Finansman açısından ise Cali Fonu kuruldu ve Küresel Biyoçeşitlilik Çerçevesi Fonu’na 163 milyon dolar ek destek taahhütleri verildi. Ancak Küresel Biyoçeşitlilik Çerçevesi Fonu kapsamında yaklaşık 400 milyon dolar toplanabildi. Bu miktar, gelişmiş ülkelerden beklenen ve 2030 hedefi olan 30 milyar doların çok altında kaldı.
Belirlenen hedeflerin bazılarında geri kalındı
Zirve, iki yıl önce kabul edilen Kunming-Montreal Küresel Biyoçeşitlilik Çerçevesi’nin (Kunming-Montreal Global Biodiversity Framework, GBF) uygulamaya geçirilmesi için de bir fırsat olarak görülüyordu. Ancak GBF’yi imzalayan 196 ülke arasında yalnızca 32 ülke bu planları zamanında teslim etti. Zirvenin ana hedeflerinden biri olan kara ve okyanusların en az yüzde 30’unun korunmasını ele alan “30×30” koruma planına yönelik bir yol haritası da oluşturulamadı.
Çoğu ülke güncellenmiş Ulusal Biyoçeşitlilik Strateji ve Eylem Planları’nı (National Biodiversity Strategies and Action Plans, NBSAPs) sunmadı ve küresel hedeflerin yerelleştirilmesine yönelik çabalar duraksadı. 119 ülkenin yalnızca 44’ü güncellenmiş plan taahhüdünde bulundu ve kapsamlı biyoçeşitlilik stratejilerinin etkili bir şekilde uygulanabilmesi için hâlâ önemli adımlar atılması gerekiyor.

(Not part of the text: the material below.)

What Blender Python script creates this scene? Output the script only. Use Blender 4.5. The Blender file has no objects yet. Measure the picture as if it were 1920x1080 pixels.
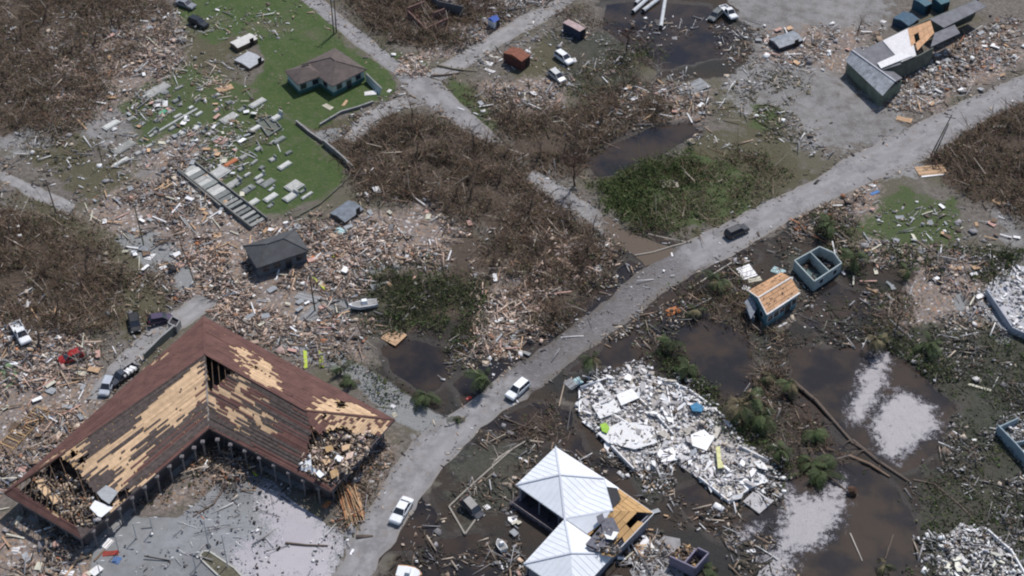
import bpy, math, random
import numpy as np
from mathutils import Vector, Matrix
random.seed(7); RNG = np.random.default_rng(7)
SC = bpy.context.scene; COL = SC.collection
R = math.radians
# ---------------------------------------------------------------- camera, sky, sun, exposure
CH = 191.0; CP = R(43); CF = 3000.0; CYY = -CH / math.tan(CP)
cd = bpy.data.cameras.new('camera'); cam = bpy.data.objects.new('camera', cd); COL.objects.link(cam)
cam.location = (0, CYY, CH); cam.rotation_euler = (math.pi / 2 - CP, 0, 0)
cd.sensor_width = 36; cd.lens = 36 * CF / 1920; cd.clip_start = 1; cd.clip_end = 8000
SC.camera = cam
SUN_EL, SUN_AZ = R(57), R(30)          # azimuth measured clockwise from +Y (towards +X)
w = bpy.data.worlds.new('World'); SC.world = w; w.use_nodes = True
nt = w.node_tree; bg = nt.nodes['Background']; sk = nt.nodes.new('ShaderNodeTexSky')
sk.sky_type = 'NISHITA'; sk.sun_disc = False; sk.sun_elevation = SUN_EL; sk.sun_rotation = SUN_AZ
sk.air_density = 1.0; sk.dust_density = 0.8
nt.links.new(sk.outputs[0], bg.inputs[0]); bg.inputs[1].default_value = 0.115
sd = bpy.data.lights.new('sun', 'SUN'); sd.energy = 4.0; sd.angle = R(0.6); sd.color = (1.0, 0.96, 0.92)
sun = bpy.data.objects.new('sun', sd); COL.objects.link(sun)
sv = Vector((math.sin(SUN_AZ) * math.cos(SUN_EL), math.cos(SUN_AZ) * math.cos(SUN_EL), math.sin(SUN_EL)))
sun.rotation_euler = (-sv).to_track_quat('-Z', 'Y').to_euler(); sun.location = (60, 100, 120)
SC.view_settings.view_transform = 'Standard'; SC.view_settings.look = 'None'
SC.view_settings.exposure = 0.0; SC.view_settings.gamma = 1; SC.view_settings.use_curve_mapping = False
SC.render.engine = 'CYCLES'; SC.cycles.max_bounces = 4; SC.cycles.filter_width = 2.1
try: SC.cycles.use_denoising = True
except Exception: pass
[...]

Zirvedeki gelişmeler hakkında değerlendirmede bulunan katılımcılar, yerel temsiliyetin resmîleştirilmesi ve genetik verilerin kâr paylaşımı anlaşması gibi kazanımları takdir ederken, finansman konusunda kararlı adımların atılamamış olmasından ötürü üzüntü duyduklarını ifade etti. Ülkelerin görüşmelere gelecek yıl Bangkok’ta yapılacak ara toplantıda devam etmesi bekleniyor.